The first date we went on was a bona fide disaster. Chicago is cold in January, turns out, and I detest the cold. He was sweet and held my hand. I detest sweetness and detest being tied down. He made jokes about art in the art museum and—well, actually I love crass jokes about art in art museums, but for some reason I took it all wrong. The ride home I tried to pretend it had been a fun day and he tried to figure out why the hell I was tense because it had been a fun day.

I cried to my mother that night, declaring it was all a mistake and I wish we’d never started dating, Michael and I, and that I needed to get out of this right. Now. My mother figured out what I was scared of before I did. Married for a couple decades, she already knew that love is too big for a little girl who sees herself as the hero of a yet-unknown story. When Michael asked my parents for their blessing a few months ago, she said something to the effect of, “Thank goodness Elaine didn’t ruin this somehow.”

(She did not actually say that. But she might have thought it.)

(I do too.)

After the first date debacle, I ought to have realized what the engagement would be like sixteen months later. He made me pancakes in the morning—I love pancakes—and took me to the Indianapolis art museum where we made crass jokes together. He proposed at the Indianapolis Public Library, which is the most beautiful building that has ever existed and made a fantastic and not-at-all cheesy analogy between our favorite books and our relationship. We had Giordano’s pizza afterwards.

It was perfect. I detest perfect things.

Relationships should be messy, and there shouldn’t be parallel art museum visits that incorporate my favorite sense of humor, my favorite foods, and books books books and architecture and selfless planning on the part of my partner. In my experience, relationships should be frustrating to the point of giving up. Then, in the mess of the heartbreak that follows I get to reassert my independent and reconnect with God in the simplicity that follows.

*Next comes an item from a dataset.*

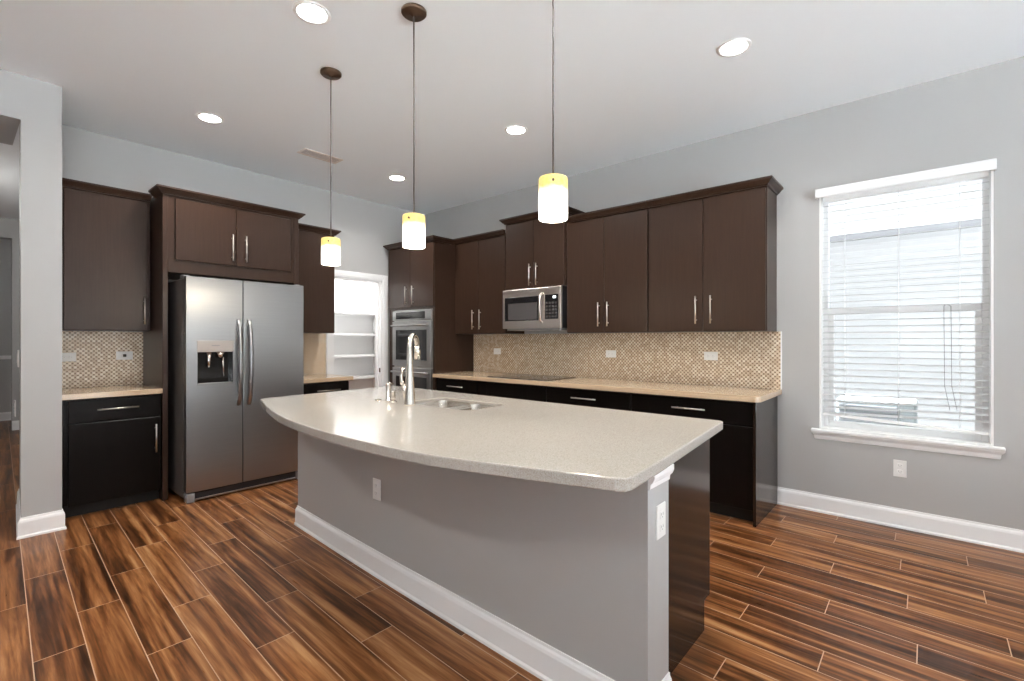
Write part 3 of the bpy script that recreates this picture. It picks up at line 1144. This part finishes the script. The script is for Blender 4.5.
# ------------------------------------------------------------------ island
IX0, IX1 = -3.40, -.69
isl = thing('kitchen_island', 'grey painted kitchen island with white baseboard and dark wood end panel', 'island', (-2.05, 1.95, 0))
KW = [(-3.37, 1.60), (-2.6, 1.557), (-2.07, 1.532), (-1.1, 1.498), (IX1, 1.485)]
MB().prism(KW + [(IX1, 1.652), (-3.37, 1.652)], 0, .873).build('knee_wall', 'wall', isl)
MB().sweep([(-3.37, 2.20)] + KW + [(IX1, 1.652)], BASE).build('baseboard', 'trim', isl)
MB().sweep([(IX1, 1.488), (IX1, 1.648)], [(0, 0), (.006, 0), (.008, .016), (.016, .024), (.022, .038), (.022, .056), (0, .056)], .817).build('cap_trim', 'trim', isl)
MB().box(-3.37, -3.35, 1.652, 2.25, 0, .873).build('end_wall', 'wall', isl)
m = MB()
pts = [(1.653, 0), (2.21, 0), (2.21, .135), (2.28, .135), (2.28, .872), (1.653, .872)]
b = bmesh.new()
lo = [b.verts.new((-.78, y, z)) for y, z in pts]
hi = [b.verts.new((-.757, y, z)) for y, z in pts]
b.faces.new(lo[::-1])
b.faces.new(hi)
for k in range(6):
    b.faces.new((lo[k], lo[(k + 1) % 6], hi[(k + 1) % 6], hi[k]))
m.merge(b)
m.build('end_panel', 'espg', isl)
m = MB().box(-3.349, -2.55, 1.653, 2.255, .105, .872).box(-1.88, -.781, 1.651, 2.255, .105, .872)
m.box(-2.55, -1.88, 1.651, 2.255, .105, .60).box(-2.55, -1.88, 2.235, 2.255, .60, .872)
m.build('cabinet_body', 'esp', isl)
MB().box(-3.349, -.778, 1.66, 2.18, 0, .105).build('toe_kick', 'kick', isl)
xs = [-3.347, -2.93, -2.55, -2.215, -1.88, -1.32, -.782]
for k in range(6):
    m = MB().box(xs[k] + .002, xs[k + 1] - .002, 2.255, 2.275, .115, .69 if k not in (2, 3) else .86, .003)
    d = m.build('door', 'esp', isl)
    handle(IS, d, xs[k + 1] - .04 if k % 2 == 0 else xs[k] + .04, .625, .55, .225)
    if k not in (2, 3):
        d = MB().box(xs[k] + .002, xs[k + 1] - .002, 2.255, 2.275, .70, .86, .003).build('drawer', 'esp', isl)
        handle(IS, d, (xs[k] + xs[k + 1]) / 2, .625, .785, .2, False)

# island countertop: bowed front, cut out for the sink
CPTS = [(-3.47, 2.47), (-3.375, 1.365), (-3.34, 1.335), (-3.177, 1.285), (-2.98, 1.222), (-2.781, 1.168), (-2.61, 1.126), (-2.444, 1.094), (-2.30, 1.073), (-2.177, 1.060), (-2.04, 1.048),
        (-1.901, 1.041), (-1.70, 1.038), (-1.487, 1.046), (-1.284, 1.069), (-1.093, 1.114), (-.956, 1.152), (-.805, 1.195), (-.714, 1.219), (-.672, 1.231), (-.648, 1.246), (-.640, 1.275),
        (-.655, 1.499), (-.701, 1.995), (-.742, 2.425), (-.752, 2.440), (-.775, 2.444)]


def rrect(x0, x1, y0, y1, r, n=5):
    out = []
    for cx, cy, a0 in ((x1 - r, y0 + r, -90), (x1 - r, y1 - r, 0), (x0 + r, y1 - r, 90), (x0 + r, y0 + r, 180)):
        for k in range(n + 1):
            a = R(a0 + 90 * k / n)
            out.append((cx + r * math.cos(a), cy + r * math.sin(a)))
    return out


SX0, SX1, SY0, SY1 = -2.50, -1.93, 1.86, 2.195


def counter_with_hole(outer, hole, z0, z1, bev):
    from mathutils.geometry import delaunay_2d_cdt
    n, h = len(outer), len(hole)
    vs = [Vector(p) for p in outer] + [Vector(p) for p in hole]
    ed = [(i, (i + 1) % n) for i in range(n)] + [(n + i, n + (i + 1) % h) for i in range(h)]
    r = delaunay_2d_cdt(vs, ed, [list(range(n)), [n + i for i in range(h)]], 1, 1e-6)
    co, tris = r[0], r[2]

    def inside(p, poly):
        c = False
        for i in range(len(poly)):
            a, b = poly[i], poly[i - 1]
            if (a[1] > p[1]) != (b[1] > p[1]) and p[0] < (b[0] - a[0]) * (p[1] - a[1]) / (b[1] - a[1]) + a[0]:
                c = not c
        return c
    b = bmesh.new()
    lo = [b.verts.new((v.x, v.y, z0)) for v in co]
    hi = [b.verts.new((v.x, v.y, z1)) for v in co]
    for f in tris:
        cx = sum(co[i].x for i in f) / len(f)
        cy = sum(co[i].y for i in f) / len(f)
        if inside((cx, cy), hole) or not inside((cx, cy), outer):
            continue
        b.faces.new([hi[i] for i in f])
        b.faces.new([lo[i] for i in reversed(f)])
    b.verts.ensure_lookup_table()
    bd = [e for e in b.edges if len(e.link_faces) == 1 and e.verts[0].co.z > (z0 + z1) / 2]
    idx = {v: k for k, v in enumerate(hi)}
    for e in bd:
        i, k = idx[e.verts[0]], idx[e.verts[1]]
        b.faces.new((hi[i], hi[k], lo[k], lo[i]))
    bmesh.ops.recalc_face_normals(b, faces=list(b.faces))
    rim = [e for e in b.edges if len(e.link_faces) == 2 and abs(e.verts[0].co.z - e.verts[1].co.z) < 1e-6 and abs(e.link_faces[0].normal.z - e.link_faces[1].normal.z) > .5]
    bmesh.ops.bevel(b, geom=rim, offset=bev, segments=2, affect='EDGES', profile=0.5)
    return b


m = MB()
m.merge(counter_with_hole(CPTS, rrect(SX0, SX1, SY0, SY1, .055), .8735, .914, .005))
tag(m.build('island_countertop', 'quartz', loc=(-2.05, 1.8, .8735)), 'large bow-fronted pale beige quartz countertop on the island', 'countertop')

# sink
t = thing('kitchen_sink', 'undermount double-bowl stainless steel sink in the island countertop', 'sink', ((SX0 + SX1) / 2, 2.03, .70))


def bowl(x0, x1, y0, y1, zt, zb):
    b = bmesh.new()
    rings = []
    for off, z, r in ((.0005, zt, .055), (.004, zt - .02, .055), (.012, zb + .03, .055), (.024, zb + .008, .05), (.05, zb, .04)):
        rings.append([b.verts.new((p[0], p[1], z)) for p in rrect(x0 + off, x1 - off, y0 + off, y1 - off, r)])
    n = len(rings[0])
    for q in range(len(rings) - 1):
        for k in range(n):
            f = b.faces.new((rings[q][k], rings[q][(k + 1) % n], rings[q + 1][(k + 1) % n], rings[q + 1][k]))
            f.smooth = True
    b.faces.new(rings[-1])
    m = MB()
    me = bpy.data.meshes.new('t')
    b.to_mesh(me)
    b.free()
    m.bm.from_mesh(me)
    bpy.data.meshes.remove(me)
    return m


for p, q in ((SX0, -2.215), (-2.195, SX1)):
    o = bowl(p, q, SY0, SY1, .897, .69).build('bowl', 'sink', t)
    MB().lathe([(0, .693), (.03, .693), (.042, .697), (.045, .693), (.045, .688), (0, .688)], (p + q) / 2, 2.06, 24).build('drain', 'chrome', o)
MB().box(-2.222, -2.188, SY0 + .012, SY1 - .012, .84, .882, .006, 2).build('divider', 'sink', t)

# faucet
FX_, FY_ = -2.358, 1.80
t = thing('kitchen_faucet', 'tall brushed nickel pull-down faucet on the island beside the sink', 'faucet', (FX_, FY_, .914))
dirv = Vector((-.56, .83, 0)).normalized()
pts = [(FX_, FY_, .914), (FX_, FY_, .922), (FX_, FY_, .96), (FX_, FY_, 1.05), (FX_, FY_, 1.15), (FX_, FY_, 1.24)]
rr = [.036, .035, .031, .026, .020, .0165]
for k in range(1, 10):
    a = math.pi * k / 9 * .97
    r = .072
    c = Vector((FX_, FY_, 1.262)) + dirv * r
    q = c - dirv * r * math.cos(a) + Vector((0, 0, r * math.sin(a)))
    pts.append(tuple(q))
    rr.append(.0155)
MB().tube(pts, rr, 16).build('spout', 'chrome', t)
e = Vector(pts[-1])
MB().tube([e, e + Vector((0, 0, -.03)) + dirv * .002, e + Vector((0, 0, -.085)) + dirv * .006], [.0165, .019, .021], 14).build('spray_head', 'chrome', t)
side = Vector((-.78, -.45, 0)).normalized()
p0 = Vector((FX_, FY_, 1.0))
hd = MB().tube([p0 + side * .012 + Vector((0, 0, -.07)), p0 + side * .026, p0 + side * .042 + Vector((0, 0, .035))], [.020, .022, .016], 14)
hd.tube([p0 + side * .040 + Vector((0, 0, .03)), p0 + side * .052 + Vector((0, 0, .055)), p0 + side * .056 + Vector((0, 0, .09)), p0 + side * .040 + Vector((0, 0, .14))], [.014, .012, .010, .007], 10)
hd.build('lever_handle', 'chrome', t)

t = thing('soap_dispenser', 'slim tall nickel soap dispenser standing left of the faucet', 'soap dispenser', (-2.62, 1.83, .914))
MB().lathe([(0, .914), (.024, .914), (.024, .920), (.014, .926), (.013, 1.02), (.012, 1.03), (0, 1.03)], -2.62, 1.83, 20).build('body', 'chrome', t)
MB().tube([(-2.62, 1.83, 1.022), (-2.622, 1.85, 1.028), (-2.626, 1.87, 1.02)], .006, 8).build('nozzle', 'chrome', t)
t = thing('side_sprayer', 'short nickel side sprayer between the faucet and the soap dispenser', 'sprayer', (-2.52, 1.80, .914))
MB().lathe([(0, .914), (.022, .914), (.022, .919), (.014, .926), (0, .926)], -2.52, 1.80, 20).build('base', 'chrome', t)
MB().lathe([(0, .926), (.012, .926), (.014, .95), (.011, .975), (.016, .985), (.014, .99), (0, .99)], -2.52, 1.80, 20).build('spray_head', 'chrome', t)
o = MB().lathe([(0, .914), (.022, .914), (.022, .919), (.012, .924), (0, .924)], -2.685, 1.80, 20).build('sink_hole_cover', 'chrome')
tag(o, 'tiny flat nickel cap on the island top, furthest left of the faucet fittings', 'sink cap')

# ------------------------------------------------------------------ pendants
for k, (px, py, lb) in enumerate(((-2.944, 1.615, 'amber and white glass pendant hanging before the cabinet right of the refrigerator'),
                                  (-2.060, 1.60, 'amber and white glass pendant hanging in front of the oven tower cabinet'),
                                  (-1.153, 1.60, 'largest looking glass pendant, hanging before the cabinet above the microwave'))):
    t = thing('pendant_light', lb, 'pendant light', (px, py, H), 'pendants over the island')
    MB().lathe([(0, H - .028), (.012, H - .028), (.014, H - .024), (.058, H - .020), (.066, H - .012), (.066, H - .001), (0, H - .001)], px, py, 32).build('canopy', 'bronze', t)
    MB().tube([(px, py, H - .026), (px, py, 1.972)], .0036, 8).build('cord', 'cord', t)
    zt, zb, r = 1.968, 1.797, .0595
    sh = MB().lathe([(.010, zt), (r - .008, zt), (r - .002, zt - .003), (r, zt - .010), (r, zb + .004), (r - .002, zb), (r - .005, zb + .002), (r - .005, zt - .01), (.010, zt - .006)], px, py, 40, True).build('glass_shade', 'shade', t)
    ang = R(-62 + (20 if k == 0 else 0) + (8 if k == 2 else 0))
    vx, vy = math.cos(ang), math.sin(ang)
    MB().tube([(px + vx * (r - .002), py + vy * (r - .002), zt - .028), (px + vx * (r + .007), py + vy * (r + .007), zt - .028)], .005, 10).build('fixing_knob', 'bronze', t)
    MB().lathe([(0, zt - .002), (.018, zt - .004), (.018, zt - .06), (0, zt - .06)], px, py, 20).build('socket', 'bronze', t)
    MB().lathe([(0, zt - .06), (.012, zt - .065), (.024, zt - .095), (.022, zt - .115), (0, zt - .13)], px, py, 20).build('bulb', 'lens', t)
    lamp('pendant_bulb', 'POINT', (0, 0, zb - .02 - H), PEND_W, (1.0, 0.86, 0.66), .05, t)

# ------------------------------------------------------------------ recessed lights, vent
POTS = [(-2.484, 1.255, 'large bright recessed ceiling light just left of the middle pendant canopy'),
        (-4.269, 1.327, 'recessed ceiling light above the refrigerator, left of the ceiling vent'),
        (-2.584, 3.060, 'recessed ceiling light between the middle and nearest pendant cords, toward the microwave'),
        (-.869, 3.043, 'recessed ceiling light above the wall cabinet nearest the window'),
        (-4.324, 3.133, 'small looking recessed ceiling light in the corner before the oven tower'),
        (-.87, 1.255, 'added recessed ceiling light over the island end, overhead out of frame'),  # from here down: lights added out of view to brighten the room
        (-.87, -1.2, 'added recessed ceiling light behind the viewer, near the rear glass'),
        (-2.6, -1.2, 'added recessed ceiling light behind the viewer, on the hallway side'),
        (1.2, 1.255, 'added recessed ceiling light out of frame over the open floor beside the glazed wall')]
for k, (px, py, lb) in enumerate(POTS):
    t = thing('ceiling_light', lb, 'ceiling light', (px, py, H), 'recessed ceiling lights')
    MB().lathe([(.072, H - .002), (.078, H - .006), (.094, H - .004), (.096, H - .0005), (.072, H - .0005)], px, py, 36, True).build('trim_ring', 'trim', t)
    MB().lathe([(0, H - .0045), (.072, H - .003), (.0735, H - .0008), (0, H - .0008)], px, py, 36).build('lens', 'lens', t)
    lamp('downlight', 'SPOT', (0, 0, -.02), POT_W * (.55 if k in (0, 5) else 1.0), (1.0, 0.96, 0.91), .07, t, spot=R(160))
hl = thing('added_hall_ceiling_light', 'added round recessed light in the hallway ceiling, out of view beyond the opening', 'ceiling light', (-7.5, -.5, H))  # unseen lamp added to light the hallway
MB().lathe([(0, H - .006), (.08, H - .006), (.095, H - .0005), (0, H - .0005)], -7.5, -.5).build('lens', 'lens', hl)
lamp('added_hall_lamp', 'POINT', (0, 0, -.35), 14, (1, .96, .9), .1, hl)

t = thing('ceiling_vent', 'beige metal air vent in the ceiling above the refrigerator', 'vent', (-4.35, 2.28, H))
m = MB()
vx0, vx1, vy0, vy1 = -4.43, -4.275, 2.09, 2.475
for a in ((vx0, vx1, vy0, vy0 + .022), (vx0, vx1, vy1 - .022, vy1), (vx0, vx0 + .022, vy0 + .022, vy1 - .022), (vx1 - .022, vx1, vy0 + .022, vy1 - .022)):
    m.box(*a, H - .008, H - .0005, .002)
m.build('frame', 'vent', t)
MB().box(vx0 + .02, vx1 - .02, vy0 + .02, vy1 - .02, H - .003, H - .0005).build('backing', 'ventb', t)
m = MB()
for k in range(6):
    xx = vx0 + .032 + k * .0182
    m.box(-.0075, .0075, vy0 + .022 - 2.28, vy1 - .022 - 2.28, -.0008, .0008, mtx=Matrix.Translation((xx, 2.28, H - .0075)) @ Matrix.Rotation(R(30), 4, 'Y'))
m.build('slats', 'vent', t)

Back in youth group—which, if you want to shudder at the ambiance of our relationship with me some more, both Michael and I were a part of—we always joked about “the gift of singleness” that the Apostle Paul talks about. Curse of singleness, more likely, am I right? Maybe to some, but not to me. I have that gift. Singleness has its downsides (the finances!), but it’s a lifestyle I find natural and pleasing. Fulfilling. Fun.

In the end, the engagement wasn’t perfect. The jewelers broke the ring while setting the stone, so he gave me a stand-in that was about two sizes too big for me (I have raccoon-size hands). We finally got the real one a few weeks ago and its setting hovers gargoyle-like on my finger, grinning at me while it slides under my finger to stab my palm. The band is somehow too big after two fittings.

I’m carrying around the symbol of someone’s desire to be with me the rest of his life. That’s awkward, especially since there’s no protocol for me reciprocating the gesture with a symbol of my own: a symbol that admits that I don’t want to be single anymore, but not because I needed someone to save me from loneliness.

It is so weighty. That ring is the culmination of question that terrified me to tears after our first date. Will you admit that marriage doesn’t mean the death of independence? Will you accept that disappointing each other is the beginning of better love and not an excuse to isolate yourself? Will you stay around so that we can grow adorably old together making crass jokes about art in art museums while the world spins on around us?

Our first date was a disaster because I couldn’t answer those questions yet.